## Dataset extract:
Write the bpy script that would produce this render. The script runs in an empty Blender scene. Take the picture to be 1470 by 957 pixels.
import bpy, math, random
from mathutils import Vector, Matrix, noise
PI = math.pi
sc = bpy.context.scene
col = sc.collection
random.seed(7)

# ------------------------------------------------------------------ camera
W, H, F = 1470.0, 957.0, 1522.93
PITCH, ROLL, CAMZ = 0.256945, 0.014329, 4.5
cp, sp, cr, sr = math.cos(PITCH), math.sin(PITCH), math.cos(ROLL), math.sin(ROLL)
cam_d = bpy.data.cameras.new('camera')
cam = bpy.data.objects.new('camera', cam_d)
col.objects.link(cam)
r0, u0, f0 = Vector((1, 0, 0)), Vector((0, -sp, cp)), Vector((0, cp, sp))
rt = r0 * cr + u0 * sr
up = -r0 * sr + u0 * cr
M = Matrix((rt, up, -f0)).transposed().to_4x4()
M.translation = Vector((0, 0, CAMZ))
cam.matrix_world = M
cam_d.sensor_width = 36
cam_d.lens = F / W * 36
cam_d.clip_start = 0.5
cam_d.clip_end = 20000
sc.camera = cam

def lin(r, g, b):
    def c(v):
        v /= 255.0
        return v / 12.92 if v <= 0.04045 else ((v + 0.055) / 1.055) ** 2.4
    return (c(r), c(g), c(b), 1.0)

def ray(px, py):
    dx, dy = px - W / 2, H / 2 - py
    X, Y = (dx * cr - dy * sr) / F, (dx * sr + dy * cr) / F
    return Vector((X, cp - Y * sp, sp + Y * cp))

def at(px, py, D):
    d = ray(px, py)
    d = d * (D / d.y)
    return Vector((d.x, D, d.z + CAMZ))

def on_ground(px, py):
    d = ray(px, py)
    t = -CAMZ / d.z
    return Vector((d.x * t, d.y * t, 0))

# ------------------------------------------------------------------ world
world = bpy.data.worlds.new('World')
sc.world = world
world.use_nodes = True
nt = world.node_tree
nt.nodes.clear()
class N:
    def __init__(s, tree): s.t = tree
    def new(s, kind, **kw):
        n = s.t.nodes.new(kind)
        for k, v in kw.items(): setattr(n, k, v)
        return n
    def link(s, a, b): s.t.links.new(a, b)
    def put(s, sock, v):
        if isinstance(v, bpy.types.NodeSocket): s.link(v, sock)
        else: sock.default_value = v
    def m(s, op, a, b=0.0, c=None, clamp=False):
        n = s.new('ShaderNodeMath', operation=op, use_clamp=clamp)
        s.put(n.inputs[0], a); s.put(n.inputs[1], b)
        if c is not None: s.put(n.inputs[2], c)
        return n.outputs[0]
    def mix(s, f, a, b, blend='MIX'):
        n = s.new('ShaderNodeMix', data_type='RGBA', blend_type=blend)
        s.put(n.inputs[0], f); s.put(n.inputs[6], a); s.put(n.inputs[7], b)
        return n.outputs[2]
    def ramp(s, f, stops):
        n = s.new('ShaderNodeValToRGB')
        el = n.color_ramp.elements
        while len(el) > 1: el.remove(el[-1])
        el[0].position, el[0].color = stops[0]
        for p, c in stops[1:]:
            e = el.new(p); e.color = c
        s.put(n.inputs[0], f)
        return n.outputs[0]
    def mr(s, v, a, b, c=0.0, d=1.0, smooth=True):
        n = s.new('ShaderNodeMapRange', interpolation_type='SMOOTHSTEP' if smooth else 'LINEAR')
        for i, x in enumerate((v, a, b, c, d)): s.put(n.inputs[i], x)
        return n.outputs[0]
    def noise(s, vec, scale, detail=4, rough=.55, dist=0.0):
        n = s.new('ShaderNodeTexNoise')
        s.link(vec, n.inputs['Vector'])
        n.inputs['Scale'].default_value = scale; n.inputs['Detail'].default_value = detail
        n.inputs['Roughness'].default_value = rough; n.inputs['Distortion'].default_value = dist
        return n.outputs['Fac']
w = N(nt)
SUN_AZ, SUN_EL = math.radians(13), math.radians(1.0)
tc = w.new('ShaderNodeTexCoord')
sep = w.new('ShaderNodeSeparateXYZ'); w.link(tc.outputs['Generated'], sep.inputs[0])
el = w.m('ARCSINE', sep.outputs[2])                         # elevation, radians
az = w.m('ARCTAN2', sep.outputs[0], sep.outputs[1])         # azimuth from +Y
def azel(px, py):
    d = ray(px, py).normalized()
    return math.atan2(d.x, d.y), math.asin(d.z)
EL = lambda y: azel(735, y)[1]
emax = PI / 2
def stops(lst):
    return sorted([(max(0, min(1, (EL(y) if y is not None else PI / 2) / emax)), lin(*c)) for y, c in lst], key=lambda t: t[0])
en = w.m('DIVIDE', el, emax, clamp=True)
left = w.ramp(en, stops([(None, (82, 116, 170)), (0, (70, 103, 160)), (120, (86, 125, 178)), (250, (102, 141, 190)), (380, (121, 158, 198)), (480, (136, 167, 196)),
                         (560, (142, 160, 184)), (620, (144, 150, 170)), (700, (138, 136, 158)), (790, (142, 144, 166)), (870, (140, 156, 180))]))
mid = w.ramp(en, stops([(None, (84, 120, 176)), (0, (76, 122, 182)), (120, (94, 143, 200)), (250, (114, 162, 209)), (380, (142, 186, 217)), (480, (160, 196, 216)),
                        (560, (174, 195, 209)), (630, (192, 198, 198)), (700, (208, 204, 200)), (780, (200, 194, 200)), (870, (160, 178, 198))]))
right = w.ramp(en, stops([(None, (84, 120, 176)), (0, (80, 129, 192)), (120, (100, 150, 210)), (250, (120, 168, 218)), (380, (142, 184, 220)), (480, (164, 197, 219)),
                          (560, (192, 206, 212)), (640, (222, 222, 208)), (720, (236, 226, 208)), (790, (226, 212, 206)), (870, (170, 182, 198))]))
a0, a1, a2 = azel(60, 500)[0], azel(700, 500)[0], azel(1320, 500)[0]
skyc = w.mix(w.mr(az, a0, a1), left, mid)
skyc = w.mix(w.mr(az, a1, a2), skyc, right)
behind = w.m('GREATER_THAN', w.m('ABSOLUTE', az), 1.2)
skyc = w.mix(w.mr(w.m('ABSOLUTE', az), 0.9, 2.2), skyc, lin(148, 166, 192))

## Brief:
The lines above should be duplicated exactly.

## Written answer:
Write the bpy script that would produce this render. The script runs in an empty Blender scene. Take the picture to be 1470 by 957 pixels.
import bpy, math, random
from mathutils import Vector, Matrix, noise
PI = math.pi
sc = bpy.context.scene
col = sc.collection
random.seed(7)

# ------------------------------------------------------------------ camera
W, H, F = 1470.0, 957.0, 1522.93
PITCH, ROLL, CAMZ = 0.256945, 0.014329, 4.5
cp, sp, cr, sr = math.cos(PITCH), math.sin(PITCH), math.cos(ROLL), math.sin(ROLL)
cam_d = bpy.data.cameras.new('camera')
cam = bpy.data.objects.new('camera', cam_d)
col.objects.link(cam)
r0, u0, f0 = Vector((1, 0, 0)), Vector((0, -sp, cp)), Vector((0, cp, sp))
rt = r0 * cr + u0 * sr
up = -r0 * sr + u0 * cr
M = Matrix((rt, up, -f0)).transposed().to_4x4()
M.translation = Vector((0, 0, CAMZ))
cam.matrix_world = M
cam_d.sensor_width = 36
cam_d.lens = F / W * 36
cam_d.clip_start = 0.5
cam_d.clip_end = 20000
sc.camera = cam

def lin(r, g, b):
    def c(v):
        v /= 255.0
        return v / 12.92 if v <= 0.04045 else ((v + 0.055) / 1.055) ** 2.4
    return (c(r), c(g), c(b), 1.0)

def ray(px, py):
    dx, dy = px - W / 2, H / 2 - py
    X, Y = (dx * cr - dy * sr) / F, (dx * sr + dy * cr) / F
    return Vector((X, cp - Y * sp, sp + Y * cp))

def at(px, py, D):
    d = ray(px, py)
    d = d * (D / d.y)
    return Vector((d.x, D, d.z + CAMZ))

def on_ground(px, py):
    d = ray(px, py)
    t = -CAMZ / d.z
    return Vector((d.x * t, d.y * t, 0))

# ------------------------------------------------------------------ world
world = bpy.data.worlds.new('World')
sc.world = world
world.use_nodes = True
nt = world.node_tree
nt.nodes.clear()
class N:
    def __init__(s, tree): s.t = tree
    def new(s, kind, **kw):
        n = s.t.nodes.new(kind)
        for k, v in kw.items(): setattr(n, k, v)
        return n
    def link(s, a, b): s.t.links.new(a, b)
    def put(s, sock, v):
        if isinstance(v, bpy.types.NodeSocket): s.link(v, sock)
        else: sock.default_value = v
    def m(s, op, a, b=0.0, c=None, clamp=False):
        n = s.new('ShaderNodeMath', operation=op, use_clamp=clamp)
        s.put(n.inputs[0], a); s.put(n.inputs[1], b)
        if c is not None: s.put(n.inputs[2], c)
        return n.outputs[0]
    def mix(s, f, a, b, blend='MIX'):
        n = s.new('ShaderNodeMix', data_type='RGBA', blend_type=blend)
        s.put(n.inputs[0], f); s.put(n.inputs[6], a); s.put(n.inputs[7], b)
        return n.outputs[2]
    def ramp(s, f, stops):
        n = s.new('ShaderNodeValToRGB')
        el = n.color_ramp.elements
        while len(el) > 1: el.remove(el[-1])
        el[0].position, el[0].color = stops[0]
        for p, c in stops[1:]:
            e = el.new(p); e.color = c
        s.put(n.inputs[0], f)
        return n.outputs[0]
    def mr(s, v, a, b, c=0.0, d=1.0, smooth=True):
        n = s.new('ShaderNodeMapRange', interpolation_type='SMOOTHSTEP' if smooth else 'LINEAR')
        for i, x in enumerate((v, a, b, c, d)): s.put(n.inputs[i], x)
        return n.outputs[0]
    def noise(s, vec, scale, detail=4, rough=.55, dist=0.0):
        n = s.new('ShaderNodeTexNoise')
        s.link(vec, n.inputs['Vector'])
        n.inputs['Scale'].default_value = scale; n.inputs['Detail'].default_value = detail
        n.inputs['Roughness'].default_value = rough; n.inputs['Distortion'].default_value = dist
        return n.outputs['Fac']
w = N(nt)
SUN_AZ, SUN_EL = math.radians(13), math.radians(1.0)
tc = w.new('ShaderNodeTexCoord')
sep = w.new('ShaderNodeSeparateXYZ'); w.link(tc.outputs['Generated'], sep.inputs[0])
el = w.m('ARCSINE', sep.outputs[2])                         # elevation, radians
az = w.m('ARCTAN2', sep.outputs[0], sep.outputs[1])         # azimuth from +Y
def azel(px, py):
    d = ray(px, py).normalized()
    return math.atan2(d.x, d.y), math.asin(d.z)
EL = lambda y: azel(735, y)[1]
emax = PI / 2
def stops(lst):
    return sorted([(max(0, min(1, (EL(y) if y is not None else PI / 2) / emax)), lin(*c)) for y, c in lst], key=lambda t: t[0])
en = w.m('DIVIDE', el, emax, clamp=True)
left = w.ramp(en, stops([(None, (82, 116, 170)), (0, (70, 103, 160)), (120, (86, 125, 178)), (250, (102, 141, 190)), (380, (121, 158, 198)), (480, (136, 167, 196)),
                         (560, (142, 160, 184)), (620, (144, 150, 170)), (700, (138, 136, 158)), (790, (142, 144, 166)), (870, (140, 156, 180))]))
mid = w.ramp(en, stops([(None, (84, 120, 176)), (0, (76, 122, 182)), (120, (94, 143, 200)), (250, (114, 162, 209)), (380, (142, 186, 217)), (480, (160, 196, 216)),
                        (560, (174, 195, 209)), (630, (192, 198, 198)), (700, (208, 204, 200)), (780, (200, 194, 200)), (870, (160, 178, 198))]))
right = w.ramp(en, stops([(None, (84, 120, 176)), (0, (80, 129, 192)), (120, (100, 150, 210)), (250, (120, 168, 218)), (380, (142, 184, 220)), (480, (164, 197, 219)),
                          (560, (192, 206, 212)), (640, (222, 222, 208)), (720, (236, 226, 208)), (790, (226, 212, 206)), (870, (170, 182, 198))]))
a0, a1, a2 = azel(60, 500)[0], azel(700, 500)[0], azel(1320, 500)[0]
skyc = w.mix(w.mr(az, a0, a1), left, mid)
skyc = w.mix(w.mr(az, a1, a2), skyc, right)
behind = w.m('GREATER_THAN', w.m('ABSOLUTE', az), 1.2)
skyc = w.mix(w.mr(w.m('ABSOLUTE', az), 0.9, 2.2), skyc, lin(148, 166, 192))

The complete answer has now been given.